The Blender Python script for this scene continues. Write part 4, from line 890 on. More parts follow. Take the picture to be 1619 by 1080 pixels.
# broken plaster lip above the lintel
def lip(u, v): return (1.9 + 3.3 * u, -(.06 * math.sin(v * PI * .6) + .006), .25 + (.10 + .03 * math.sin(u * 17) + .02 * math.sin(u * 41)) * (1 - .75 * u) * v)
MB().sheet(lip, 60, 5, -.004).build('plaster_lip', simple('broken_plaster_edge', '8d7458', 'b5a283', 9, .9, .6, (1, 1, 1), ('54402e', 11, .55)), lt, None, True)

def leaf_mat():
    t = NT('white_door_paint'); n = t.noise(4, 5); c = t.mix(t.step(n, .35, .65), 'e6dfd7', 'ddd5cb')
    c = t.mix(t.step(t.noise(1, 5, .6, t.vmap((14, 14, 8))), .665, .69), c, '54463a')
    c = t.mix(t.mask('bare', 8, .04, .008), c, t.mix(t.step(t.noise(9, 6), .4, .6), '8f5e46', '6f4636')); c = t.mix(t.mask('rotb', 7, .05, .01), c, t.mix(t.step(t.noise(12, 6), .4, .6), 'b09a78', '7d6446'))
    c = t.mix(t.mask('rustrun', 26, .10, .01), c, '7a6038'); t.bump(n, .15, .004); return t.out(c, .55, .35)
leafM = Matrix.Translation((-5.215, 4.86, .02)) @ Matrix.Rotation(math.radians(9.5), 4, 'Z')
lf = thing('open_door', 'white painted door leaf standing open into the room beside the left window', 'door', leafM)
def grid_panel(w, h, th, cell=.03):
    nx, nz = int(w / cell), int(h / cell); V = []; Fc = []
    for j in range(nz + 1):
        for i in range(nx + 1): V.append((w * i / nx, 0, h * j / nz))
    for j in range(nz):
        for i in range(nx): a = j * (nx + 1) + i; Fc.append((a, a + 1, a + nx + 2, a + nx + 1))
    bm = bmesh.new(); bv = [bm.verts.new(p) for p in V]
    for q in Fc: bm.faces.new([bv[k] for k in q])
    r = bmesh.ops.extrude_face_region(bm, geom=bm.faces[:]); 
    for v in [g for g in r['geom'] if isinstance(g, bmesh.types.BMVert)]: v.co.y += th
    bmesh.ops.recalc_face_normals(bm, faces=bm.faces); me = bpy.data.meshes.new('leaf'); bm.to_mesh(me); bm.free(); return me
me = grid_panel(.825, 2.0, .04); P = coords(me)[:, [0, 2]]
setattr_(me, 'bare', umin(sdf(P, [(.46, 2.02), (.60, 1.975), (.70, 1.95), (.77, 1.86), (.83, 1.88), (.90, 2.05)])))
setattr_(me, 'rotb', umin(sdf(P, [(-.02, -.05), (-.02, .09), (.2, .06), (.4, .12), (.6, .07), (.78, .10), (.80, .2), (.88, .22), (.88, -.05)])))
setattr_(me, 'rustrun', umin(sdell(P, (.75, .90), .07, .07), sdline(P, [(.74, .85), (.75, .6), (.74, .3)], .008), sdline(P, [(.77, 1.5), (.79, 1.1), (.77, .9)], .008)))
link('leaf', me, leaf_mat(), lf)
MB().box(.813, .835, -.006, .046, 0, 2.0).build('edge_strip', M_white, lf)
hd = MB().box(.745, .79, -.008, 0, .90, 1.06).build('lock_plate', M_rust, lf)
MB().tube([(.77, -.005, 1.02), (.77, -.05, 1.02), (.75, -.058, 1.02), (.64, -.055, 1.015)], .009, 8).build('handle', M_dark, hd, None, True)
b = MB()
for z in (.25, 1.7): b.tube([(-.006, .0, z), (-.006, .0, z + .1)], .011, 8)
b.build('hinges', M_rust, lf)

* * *

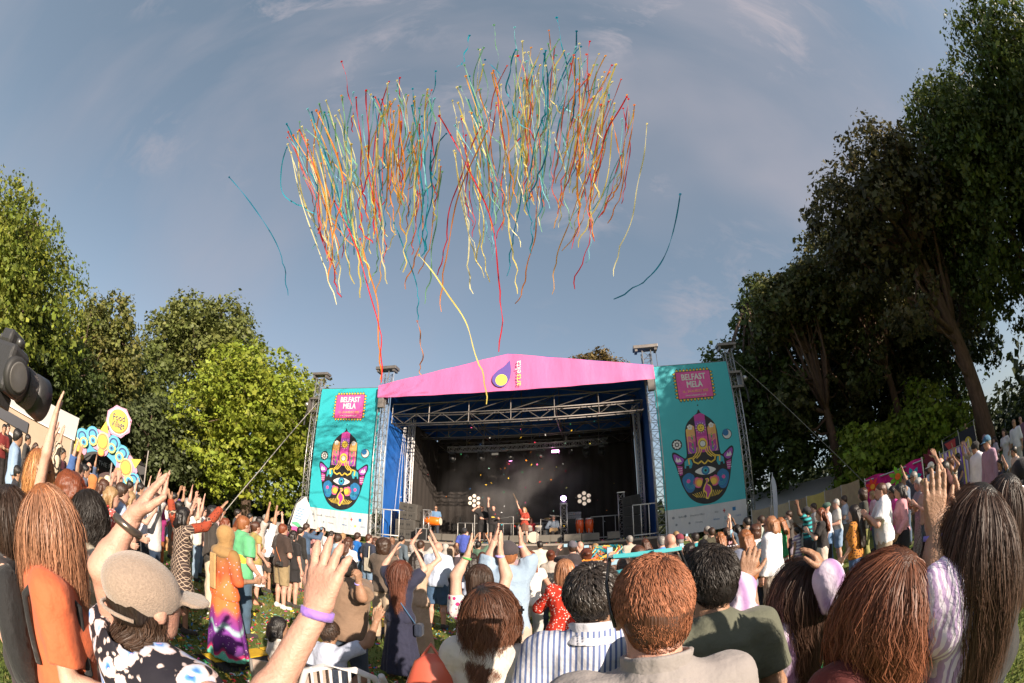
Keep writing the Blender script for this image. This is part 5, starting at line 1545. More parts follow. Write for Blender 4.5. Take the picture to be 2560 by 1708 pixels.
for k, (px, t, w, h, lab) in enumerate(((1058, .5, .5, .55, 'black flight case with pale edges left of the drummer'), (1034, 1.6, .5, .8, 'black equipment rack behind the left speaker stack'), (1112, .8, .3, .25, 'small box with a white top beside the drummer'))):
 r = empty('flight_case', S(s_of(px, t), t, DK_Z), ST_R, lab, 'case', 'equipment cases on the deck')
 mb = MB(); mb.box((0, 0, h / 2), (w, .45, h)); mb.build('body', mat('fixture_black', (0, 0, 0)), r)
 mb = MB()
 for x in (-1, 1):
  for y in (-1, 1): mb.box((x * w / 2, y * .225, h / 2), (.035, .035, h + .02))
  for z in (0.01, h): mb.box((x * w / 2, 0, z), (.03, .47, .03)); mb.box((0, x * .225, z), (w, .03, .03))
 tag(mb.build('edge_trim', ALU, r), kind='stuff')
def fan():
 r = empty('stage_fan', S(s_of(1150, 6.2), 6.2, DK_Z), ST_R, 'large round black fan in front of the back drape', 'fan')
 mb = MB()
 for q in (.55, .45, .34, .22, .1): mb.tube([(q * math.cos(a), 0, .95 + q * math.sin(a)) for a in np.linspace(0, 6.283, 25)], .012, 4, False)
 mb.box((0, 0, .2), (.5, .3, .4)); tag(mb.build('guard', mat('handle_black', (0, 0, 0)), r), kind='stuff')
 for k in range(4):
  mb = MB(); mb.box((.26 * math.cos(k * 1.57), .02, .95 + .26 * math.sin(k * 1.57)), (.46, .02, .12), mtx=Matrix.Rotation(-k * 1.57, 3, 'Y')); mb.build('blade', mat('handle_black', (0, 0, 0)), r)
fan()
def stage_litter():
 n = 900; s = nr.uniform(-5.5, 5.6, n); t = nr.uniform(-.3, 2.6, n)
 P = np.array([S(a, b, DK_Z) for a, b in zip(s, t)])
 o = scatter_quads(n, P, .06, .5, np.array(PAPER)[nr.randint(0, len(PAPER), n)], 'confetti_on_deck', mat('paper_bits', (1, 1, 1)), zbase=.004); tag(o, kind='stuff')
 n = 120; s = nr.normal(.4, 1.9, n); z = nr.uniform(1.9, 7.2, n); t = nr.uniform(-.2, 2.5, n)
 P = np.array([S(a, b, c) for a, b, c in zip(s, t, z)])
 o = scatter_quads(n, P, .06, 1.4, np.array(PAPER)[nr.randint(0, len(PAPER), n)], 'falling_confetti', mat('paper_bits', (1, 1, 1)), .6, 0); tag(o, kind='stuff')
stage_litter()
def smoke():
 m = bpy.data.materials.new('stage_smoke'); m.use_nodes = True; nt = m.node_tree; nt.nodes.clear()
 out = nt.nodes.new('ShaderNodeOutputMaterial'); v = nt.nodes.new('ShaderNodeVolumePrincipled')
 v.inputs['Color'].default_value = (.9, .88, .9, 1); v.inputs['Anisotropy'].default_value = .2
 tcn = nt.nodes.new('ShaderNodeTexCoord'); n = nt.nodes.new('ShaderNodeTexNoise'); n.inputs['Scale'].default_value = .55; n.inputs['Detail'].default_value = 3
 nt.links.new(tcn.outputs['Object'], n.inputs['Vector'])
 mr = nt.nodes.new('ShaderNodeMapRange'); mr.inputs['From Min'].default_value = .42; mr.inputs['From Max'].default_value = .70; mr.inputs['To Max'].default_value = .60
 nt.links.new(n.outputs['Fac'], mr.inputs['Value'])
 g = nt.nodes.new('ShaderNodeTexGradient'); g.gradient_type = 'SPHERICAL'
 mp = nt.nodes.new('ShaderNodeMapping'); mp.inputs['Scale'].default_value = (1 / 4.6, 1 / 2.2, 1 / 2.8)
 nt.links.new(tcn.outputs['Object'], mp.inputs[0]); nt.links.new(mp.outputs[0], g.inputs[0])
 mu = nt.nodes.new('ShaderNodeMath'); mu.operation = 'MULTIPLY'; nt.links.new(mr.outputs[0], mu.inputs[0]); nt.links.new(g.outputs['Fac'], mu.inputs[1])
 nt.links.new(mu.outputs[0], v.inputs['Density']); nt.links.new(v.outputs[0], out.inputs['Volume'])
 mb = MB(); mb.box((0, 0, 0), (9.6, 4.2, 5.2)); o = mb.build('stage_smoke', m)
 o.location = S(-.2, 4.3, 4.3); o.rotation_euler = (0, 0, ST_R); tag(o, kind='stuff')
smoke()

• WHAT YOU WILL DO
The lines to transcribe begin at the line with "The Blender Python" and end at the line with "lt, None, True)"; copy them exactly, both ends included.

• TASK RESULT
The Blender Python script for this scene continues. Write part 4, from line 890 on. More parts follow. Take the picture to be 1619 by 1080 pixels.
# broken plaster lip above the lintel
def lip(u, v): return (1.9 + 3.3 * u, -(.06 * math.sin(v * PI * .6) + .006), .25 + (.10 + .03 * math.sin(u * 17) + .02 * math.sin(u * 41)) * (1 - .75 * u) * v)
MB().sheet(lip, 60, 5, -.004).build('plaster_lip', simple('broken_plaster_edge', '8d7458', 'b5a283', 9, .9, .6, (1, 1, 1), ('54402e', 11, .55)), lt, None, True)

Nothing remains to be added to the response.